— BEGIN Data segment —

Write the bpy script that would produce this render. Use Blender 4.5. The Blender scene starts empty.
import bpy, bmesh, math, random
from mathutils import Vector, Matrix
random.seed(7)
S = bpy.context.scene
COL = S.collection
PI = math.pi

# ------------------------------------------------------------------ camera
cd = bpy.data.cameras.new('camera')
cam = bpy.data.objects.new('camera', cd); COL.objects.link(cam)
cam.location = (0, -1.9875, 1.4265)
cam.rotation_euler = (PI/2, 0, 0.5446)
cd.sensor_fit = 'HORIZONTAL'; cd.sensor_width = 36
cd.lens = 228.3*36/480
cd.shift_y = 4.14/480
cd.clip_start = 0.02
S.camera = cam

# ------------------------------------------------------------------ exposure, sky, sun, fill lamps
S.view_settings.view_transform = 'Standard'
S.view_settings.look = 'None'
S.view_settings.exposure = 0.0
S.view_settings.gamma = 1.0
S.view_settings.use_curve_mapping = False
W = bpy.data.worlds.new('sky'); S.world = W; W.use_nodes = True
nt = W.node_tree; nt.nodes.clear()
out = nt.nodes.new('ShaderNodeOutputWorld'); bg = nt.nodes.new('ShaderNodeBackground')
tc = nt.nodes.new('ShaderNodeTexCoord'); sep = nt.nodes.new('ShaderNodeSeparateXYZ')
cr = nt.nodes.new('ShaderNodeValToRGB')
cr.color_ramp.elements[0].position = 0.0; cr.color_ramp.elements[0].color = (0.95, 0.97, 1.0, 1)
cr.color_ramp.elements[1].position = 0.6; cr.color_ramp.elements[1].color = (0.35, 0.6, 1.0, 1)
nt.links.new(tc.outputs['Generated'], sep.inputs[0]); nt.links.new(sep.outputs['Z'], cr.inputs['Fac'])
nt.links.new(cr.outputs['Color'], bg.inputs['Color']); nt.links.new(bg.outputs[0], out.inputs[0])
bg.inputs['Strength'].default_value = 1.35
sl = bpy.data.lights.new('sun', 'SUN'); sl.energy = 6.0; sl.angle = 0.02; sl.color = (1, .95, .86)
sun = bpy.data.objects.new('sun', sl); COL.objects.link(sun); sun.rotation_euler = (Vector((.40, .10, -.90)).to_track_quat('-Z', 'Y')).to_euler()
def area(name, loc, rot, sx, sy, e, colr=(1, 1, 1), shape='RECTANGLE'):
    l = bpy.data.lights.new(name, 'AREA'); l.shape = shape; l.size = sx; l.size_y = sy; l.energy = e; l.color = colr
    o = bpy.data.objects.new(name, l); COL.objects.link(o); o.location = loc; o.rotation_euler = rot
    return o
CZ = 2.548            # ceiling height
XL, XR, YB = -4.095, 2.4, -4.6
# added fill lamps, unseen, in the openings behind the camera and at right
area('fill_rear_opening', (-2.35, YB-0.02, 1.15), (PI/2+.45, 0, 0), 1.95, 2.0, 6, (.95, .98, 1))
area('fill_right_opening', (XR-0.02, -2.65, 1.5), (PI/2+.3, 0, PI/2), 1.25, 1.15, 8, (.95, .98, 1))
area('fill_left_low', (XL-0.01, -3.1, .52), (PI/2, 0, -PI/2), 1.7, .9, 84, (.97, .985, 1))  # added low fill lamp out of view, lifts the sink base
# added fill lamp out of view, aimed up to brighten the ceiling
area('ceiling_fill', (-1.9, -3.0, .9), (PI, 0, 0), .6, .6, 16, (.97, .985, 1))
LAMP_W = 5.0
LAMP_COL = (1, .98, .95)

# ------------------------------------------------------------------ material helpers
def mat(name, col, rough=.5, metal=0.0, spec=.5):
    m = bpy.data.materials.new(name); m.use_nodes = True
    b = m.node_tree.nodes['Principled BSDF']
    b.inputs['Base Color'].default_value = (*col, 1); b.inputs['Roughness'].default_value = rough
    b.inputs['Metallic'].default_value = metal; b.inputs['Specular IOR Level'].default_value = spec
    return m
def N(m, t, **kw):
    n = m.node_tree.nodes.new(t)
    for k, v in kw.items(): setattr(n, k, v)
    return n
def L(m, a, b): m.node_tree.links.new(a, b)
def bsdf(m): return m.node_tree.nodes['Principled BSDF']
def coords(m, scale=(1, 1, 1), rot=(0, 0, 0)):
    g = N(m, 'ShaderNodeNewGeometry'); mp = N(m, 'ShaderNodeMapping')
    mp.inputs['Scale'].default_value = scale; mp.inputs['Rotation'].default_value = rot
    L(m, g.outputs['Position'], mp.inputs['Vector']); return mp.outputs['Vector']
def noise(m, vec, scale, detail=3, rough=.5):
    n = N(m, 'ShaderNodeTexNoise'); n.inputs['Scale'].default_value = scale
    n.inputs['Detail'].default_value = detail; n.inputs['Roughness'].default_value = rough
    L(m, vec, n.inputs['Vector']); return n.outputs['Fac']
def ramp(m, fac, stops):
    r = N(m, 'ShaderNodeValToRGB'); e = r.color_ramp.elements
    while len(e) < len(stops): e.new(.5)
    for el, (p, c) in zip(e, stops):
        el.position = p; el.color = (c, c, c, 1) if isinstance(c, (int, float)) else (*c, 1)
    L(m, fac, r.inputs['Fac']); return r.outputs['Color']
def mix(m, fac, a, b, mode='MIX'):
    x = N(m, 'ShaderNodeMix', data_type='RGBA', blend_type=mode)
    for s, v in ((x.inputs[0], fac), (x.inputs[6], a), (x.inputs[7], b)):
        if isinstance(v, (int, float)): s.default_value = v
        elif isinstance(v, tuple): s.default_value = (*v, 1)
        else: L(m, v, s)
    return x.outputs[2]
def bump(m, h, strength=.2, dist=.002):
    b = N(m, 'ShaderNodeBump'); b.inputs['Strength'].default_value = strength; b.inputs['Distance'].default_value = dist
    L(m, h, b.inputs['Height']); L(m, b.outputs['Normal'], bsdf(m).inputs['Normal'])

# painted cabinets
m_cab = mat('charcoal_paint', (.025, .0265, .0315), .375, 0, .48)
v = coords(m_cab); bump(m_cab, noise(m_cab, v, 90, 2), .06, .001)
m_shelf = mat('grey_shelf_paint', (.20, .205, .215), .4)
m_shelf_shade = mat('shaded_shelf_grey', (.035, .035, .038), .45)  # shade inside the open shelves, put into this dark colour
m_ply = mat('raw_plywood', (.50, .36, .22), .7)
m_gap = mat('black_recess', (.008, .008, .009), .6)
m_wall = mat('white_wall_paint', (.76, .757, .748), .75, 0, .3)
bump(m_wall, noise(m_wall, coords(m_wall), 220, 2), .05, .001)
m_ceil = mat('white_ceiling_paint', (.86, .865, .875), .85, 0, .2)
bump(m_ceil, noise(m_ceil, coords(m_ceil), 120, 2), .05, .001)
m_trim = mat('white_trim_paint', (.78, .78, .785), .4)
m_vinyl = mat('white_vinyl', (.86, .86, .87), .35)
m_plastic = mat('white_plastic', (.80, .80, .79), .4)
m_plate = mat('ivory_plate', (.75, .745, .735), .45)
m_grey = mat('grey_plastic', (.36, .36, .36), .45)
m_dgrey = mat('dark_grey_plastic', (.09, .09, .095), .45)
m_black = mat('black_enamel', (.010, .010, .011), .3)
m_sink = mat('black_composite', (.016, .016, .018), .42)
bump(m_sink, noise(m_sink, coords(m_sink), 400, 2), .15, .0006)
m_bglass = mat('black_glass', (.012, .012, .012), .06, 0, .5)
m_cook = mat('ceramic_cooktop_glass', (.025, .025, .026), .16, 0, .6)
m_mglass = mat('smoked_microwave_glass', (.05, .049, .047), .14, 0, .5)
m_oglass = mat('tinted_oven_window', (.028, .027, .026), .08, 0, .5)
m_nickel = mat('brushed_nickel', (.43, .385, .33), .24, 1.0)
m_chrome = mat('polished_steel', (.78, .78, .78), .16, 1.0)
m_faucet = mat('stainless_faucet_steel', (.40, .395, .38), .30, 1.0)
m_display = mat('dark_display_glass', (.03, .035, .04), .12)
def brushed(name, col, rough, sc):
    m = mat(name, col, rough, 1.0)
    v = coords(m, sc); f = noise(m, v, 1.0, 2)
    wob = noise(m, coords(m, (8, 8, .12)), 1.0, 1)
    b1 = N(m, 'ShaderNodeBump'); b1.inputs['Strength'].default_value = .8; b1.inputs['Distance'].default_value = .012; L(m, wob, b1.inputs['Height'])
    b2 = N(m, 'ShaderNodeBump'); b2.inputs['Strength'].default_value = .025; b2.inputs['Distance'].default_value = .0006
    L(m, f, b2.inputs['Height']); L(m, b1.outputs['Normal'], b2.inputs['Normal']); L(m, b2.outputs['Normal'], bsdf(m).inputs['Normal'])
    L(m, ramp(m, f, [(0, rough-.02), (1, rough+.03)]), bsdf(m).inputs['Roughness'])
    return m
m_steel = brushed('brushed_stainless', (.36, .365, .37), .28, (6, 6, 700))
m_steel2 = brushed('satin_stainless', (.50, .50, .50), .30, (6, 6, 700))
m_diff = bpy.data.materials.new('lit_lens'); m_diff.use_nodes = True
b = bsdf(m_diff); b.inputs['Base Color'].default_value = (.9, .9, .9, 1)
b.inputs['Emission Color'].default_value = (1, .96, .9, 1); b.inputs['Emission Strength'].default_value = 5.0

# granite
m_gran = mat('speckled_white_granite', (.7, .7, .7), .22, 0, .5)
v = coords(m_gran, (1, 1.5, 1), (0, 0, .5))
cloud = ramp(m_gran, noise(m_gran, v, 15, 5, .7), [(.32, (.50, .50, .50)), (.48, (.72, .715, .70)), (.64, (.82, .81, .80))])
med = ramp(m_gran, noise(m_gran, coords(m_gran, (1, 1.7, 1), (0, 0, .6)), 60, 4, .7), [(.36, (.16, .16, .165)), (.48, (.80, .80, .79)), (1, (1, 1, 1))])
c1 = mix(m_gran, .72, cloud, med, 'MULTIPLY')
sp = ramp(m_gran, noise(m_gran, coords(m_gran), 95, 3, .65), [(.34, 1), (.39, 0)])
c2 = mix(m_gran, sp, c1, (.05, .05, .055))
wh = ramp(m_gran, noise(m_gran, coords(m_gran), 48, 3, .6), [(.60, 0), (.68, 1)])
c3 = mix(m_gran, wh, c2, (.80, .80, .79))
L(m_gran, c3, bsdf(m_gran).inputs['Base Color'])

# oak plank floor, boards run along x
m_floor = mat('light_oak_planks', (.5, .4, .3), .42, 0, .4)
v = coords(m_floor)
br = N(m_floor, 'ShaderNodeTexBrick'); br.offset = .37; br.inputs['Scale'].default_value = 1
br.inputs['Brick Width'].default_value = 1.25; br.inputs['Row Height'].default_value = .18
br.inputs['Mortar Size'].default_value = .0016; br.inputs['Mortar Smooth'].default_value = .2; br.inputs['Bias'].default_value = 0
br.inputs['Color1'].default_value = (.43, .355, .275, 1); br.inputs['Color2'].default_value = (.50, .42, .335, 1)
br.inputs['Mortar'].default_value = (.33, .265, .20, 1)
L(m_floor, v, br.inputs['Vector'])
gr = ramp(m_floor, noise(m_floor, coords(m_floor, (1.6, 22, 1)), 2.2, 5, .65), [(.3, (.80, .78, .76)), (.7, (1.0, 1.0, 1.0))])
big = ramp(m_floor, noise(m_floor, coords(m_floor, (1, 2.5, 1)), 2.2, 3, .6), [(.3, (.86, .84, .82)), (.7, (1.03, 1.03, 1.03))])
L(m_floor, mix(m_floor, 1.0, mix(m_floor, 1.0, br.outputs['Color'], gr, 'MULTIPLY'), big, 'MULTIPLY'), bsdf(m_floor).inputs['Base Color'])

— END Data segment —

Quote exactly the opening line of the material above and every line after it, up to and including the line that contains "S.camera = cam".

Answer to this task >>
Write the bpy script that would produce this render. Use Blender 4.5. The Blender scene starts empty.
import bpy, bmesh, math, random
from mathutils import Vector, Matrix
random.seed(7)
S = bpy.context.scene
COL = S.collection
PI = math.pi

# ------------------------------------------------------------------ camera
cd = bpy.data.cameras.new('camera')
cam = bpy.data.objects.new('camera', cd); COL.objects.link(cam)
cam.location = (0, -1.9875, 1.4265)
cam.rotation_euler = (PI/2, 0, 0.5446)
cd.sensor_fit = 'HORIZONTAL'; cd.sensor_width = 36
cd.lens = 228.3*36/480
cd.shift_y = 4.14/480
cd.clip_start = 0.02
S.camera = cam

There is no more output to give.